Amasra’nın hemen her çeşit balığın bulunduğu özgün balık lokantalarının efsanevi özelliklere sahip olduğunu duymuştum. Hava da karardığına göre kendimizi bir balık lokantasının derin sularına bırakmanın zamanı gelmiş demektir. Kalkan balığımızda geldi. Pek lezzetliymiş. Afiyet olsun.
Ertesi gün güneş pek parlak, ortalık pek sakin ve ıpıssız görünüyordu. Keyfini çıkaralım dedik; sevgili karım Ayşen'le.
Madem ki bu saklı kenti Fatih Sultan Mehmet fethetmiş, öyleyse onunla bir hatıra fotoğrafı çektirmeden olmaz.
Bu güneşli güzel günde Amasra Belediyesi’nin hemen arkasında kurulan pazaryerindeki güleç yüzlü kadınlardan aldığımız erişte, kocayemiş ve yeşil salatalar ellerimizde, şehrin liman tarafında kısa bir tur attık. Bu tur sırasında gördüğümüz iki yeni binanın arasına sıkışmış olan eski bir ev zamana karşı direniyordu.
Dönüş yolundaki manzara da görülmeye değerdi. Yeşilin bin bir tonu ile kırmızı, sarı ve turuncunun oluşturduğu harmoni ortalığa ışık saçıyordu.
Gecikmiş öğlen yemeğimizi yol kenarındaki “outlet”lerde yemek yerine, yolumuzun üzerindeki Adapazarı’nda Meşhur Köfteci Mustafa’yı tercih ettik. Sonra ver elini İstanbul. Mistik İstanbul; her zaman döndüğümüz ve döneceğimiz.…
Not: Amasra gündemimizde olmadığı için fotoğraf makinelerimizi almamıştık. Bu nedenle fotoğrafları cep telefonum ile çektim. Pek net olmayan görüntüler nedeniyle lütfen bağışlayın ve fotoğrafların üzerine tıklayın!
“Birkaç Damla Görüngübilim” Fraktallaşma
Hoş bir yazı olmuş Bülent. Darısı Urlanın başına
Teşekkürler Mustafa. Urla’yı en kısa zamanda gündemimize almalıyız.

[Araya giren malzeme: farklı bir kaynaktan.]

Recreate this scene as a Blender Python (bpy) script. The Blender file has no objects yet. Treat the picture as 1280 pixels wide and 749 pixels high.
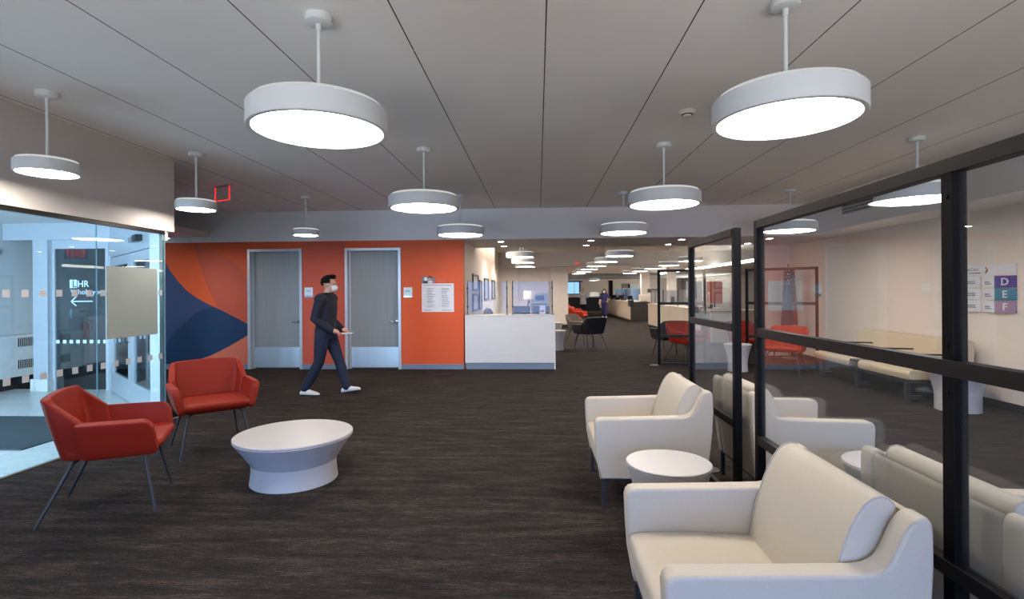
import bpy, bmesh, math, random
from mathutils import Vector, Matrix
random.seed(7)
SC = bpy.context.scene
COL = SC.collection
PI = math.pi
R = math.radians

# ------------------------------------------------------------------ camera geometry (used to read positions off the photograph)
F, EYE, PSI, ROLL, VC = 658.0, 1.5, math.atan(32.5/658), .0069, 364.7
S_, C_ = math.sin(PSI), math.cos(PSI)
def ray(u, v):
    x = (u-640)/F; y = (VC-v)/F
    X = x*math.cos(ROLL)+y*math.sin(ROLL); Y = -x*math.sin(ROLL)+y*math.cos(ROLL)
    return (X*C_-S_, X*S_+C_, Y)
def UZ(u, v, z):
    d = ray(u, v); t = (z-EYE)/d[2]; return Vector((d[0]*t, d[1]*t, z))
def UY(u, v, y):
    d = ray(u, v); t = y/d[1]; return Vector((d[0]*t, y, EYE+d[2]*t))
def UX(u, v, x):
    d = ray(u, v); t = x/d[0]; return Vector((x, d[1]*t, EYE+d[2]*t))

# ------------------------------------------------------------------ materials
def lin(c):
    f = lambda v: (v/12.92 if v <= .04045 else ((v+.055)/1.055)**2.4)
    return tuple(f(x/255.0) for x in c)+(1.0,)
def newmat(name):
    m = bpy.data.materials.new(name); m.use_nodes = True
    nt = m.node_tree; nt.nodes.clear()
    out = nt.nodes.new('ShaderNodeOutputMaterial')
    return m, nt, out
def N(nt, t, **kw):
    n = nt.nodes.new(t)
    for k, v in kw.items():
        if k in n.inputs.keys(): n.inputs[k].default_value = v
        else: setattr(n, k, v)
    return n
def pm(name, rgb, rough=.5, metal=0.0, scale=40.0, amt=.06, bump=0.0, stretch=(1, 1, 1), spec=.5, coat=0.0, sheen=0.0, rgb2=None):
    """surface with a fine procedural variation of its own colour and, if asked, relief"""
    m, nt, out = newmat(name)
    b = N(nt, 'ShaderNodeBsdfPrincipled', Roughness=rough, Metallic=metal)
    b.inputs['Specular IOR Level'].default_value = spec
    b.inputs['Coat Weight'].default_value = coat
    b.inputs['Sheen Weight'].default_value = sheen
    tc = N(nt, 'ShaderNodeTexCoord'); mp = N(nt, 'ShaderNodeMapping')
    mp.inputs['Scale'].default_value = stretch
    nz = N(nt, 'ShaderNodeTexNoise', Scale=scale, Detail=4.0)
    nt.links.new(tc.outputs['Object'], mp.inputs['Vector']); nt.links.new(mp.outputs[0], nz.inputs['Vector'])
    mx = N(nt, 'ShaderNodeMix', data_type='RGBA')
    c = lin(rgb)
    if rgb2: a2 = lin(rgb2)
    else: a2 = tuple(min(1, x*(1+amt*2)) for x in c[:3])+(1,)
    a1 = tuple(x*(1-amt*2) for x in c[:3])+(1,) if not rgb2 else c
    mx.inputs['A'].default_value = a1; mx.inputs['B'].default_value = a2
    nt.links.new(nz.outputs['Fac'], mx.inputs['Factor'])
    nt.links.new(mx.outputs['Result'], b.inputs['Base Color'])
    if bump:
        bp = N(nt, 'ShaderNodeBump', Strength=bump, Distance=.004)
        nt.links.new(nz.outputs['Fac'], bp.inputs['Height']); nt.links.new(bp.outputs[0], b.inputs['Normal'])
    nt.links.new(b.outputs[0], out.inputs[0])
    return m
def emat(name, rgb, strength):
    m, nt, out = newmat(name)
    e = N(nt, 'ShaderNodeEmission', Strength=strength); e.inputs[0].default_value = lin(rgb)
    nt.links.new(e.outputs[0], out.inputs[0]); return m
def glassmat(name, tint=(255, 255, 255), f0=.04, rough=0.0, veil=0.0, veilrgb=(200, 205, 205), kf=1.0):
    m, nt, out = newmat(name)
    t = N(nt, 'ShaderNodeBsdfTransparent'); t.inputs[0].default_value = lin(tint)
    g = N(nt, 'ShaderNodeBsdfGlossy', Roughness=rough); g.inputs[0].default_value = (1, 1, 1, 1)
    lw = N(nt, 'ShaderNodeLayerWeight', Blend=.5)
    p = N(nt, 'ShaderNodeMath', operation='POWER'); p.inputs[1].default_value = 5
    nt.links.new(lw.outputs['Facing'], p.inputs[0])
    ma = N(nt, 'ShaderNodeMath', operation='MULTIPLY_ADD'); ma.inputs[1].default_value = (1-f0)*kf; ma.inputs[2].default_value = f0
    nt.links.new(p.outputs[0], ma.inputs[0])
    mx = N(nt, 'ShaderNodeMixShader')
    nt.links.new(ma.outputs[0], mx.inputs[0]); nt.links.new(t.outputs[0], mx.inputs[1]); nt.links.new(g.outputs[0], mx.inputs[2])
    last = mx
    if veil:
        d = N(nt, 'ShaderNodeBsdfDiffuse'); d.inputs[0].default_value = lin(veilrgb)
        m2 = N(nt, 'ShaderNodeMixShader', Fac=veil)
        nt.links.new(mx.outputs[0], m2.inputs[1]); nt.links.new(d.outputs[0], m2.inputs[2]); last = m2
    nt.links.new(last.outputs[0], out.inputs[0]); return m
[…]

Bir yaşanan olay bu kadar yalın , anlaşılır , güzel yazılabilir. Çok imrendirici olmuş, okuyan Amasraya koşacak. Birde yenilenleri detaylasaydın herkes koşarak en kısa zamanda Amasra'nın yolunu tutardı. Kalemine kuvvet devammmm… Semra
Teşekkürler Semra. İmkan buldukça yazmaya devam edeceğim. Gerçekten birlikte çok güzel zaman geçirdik.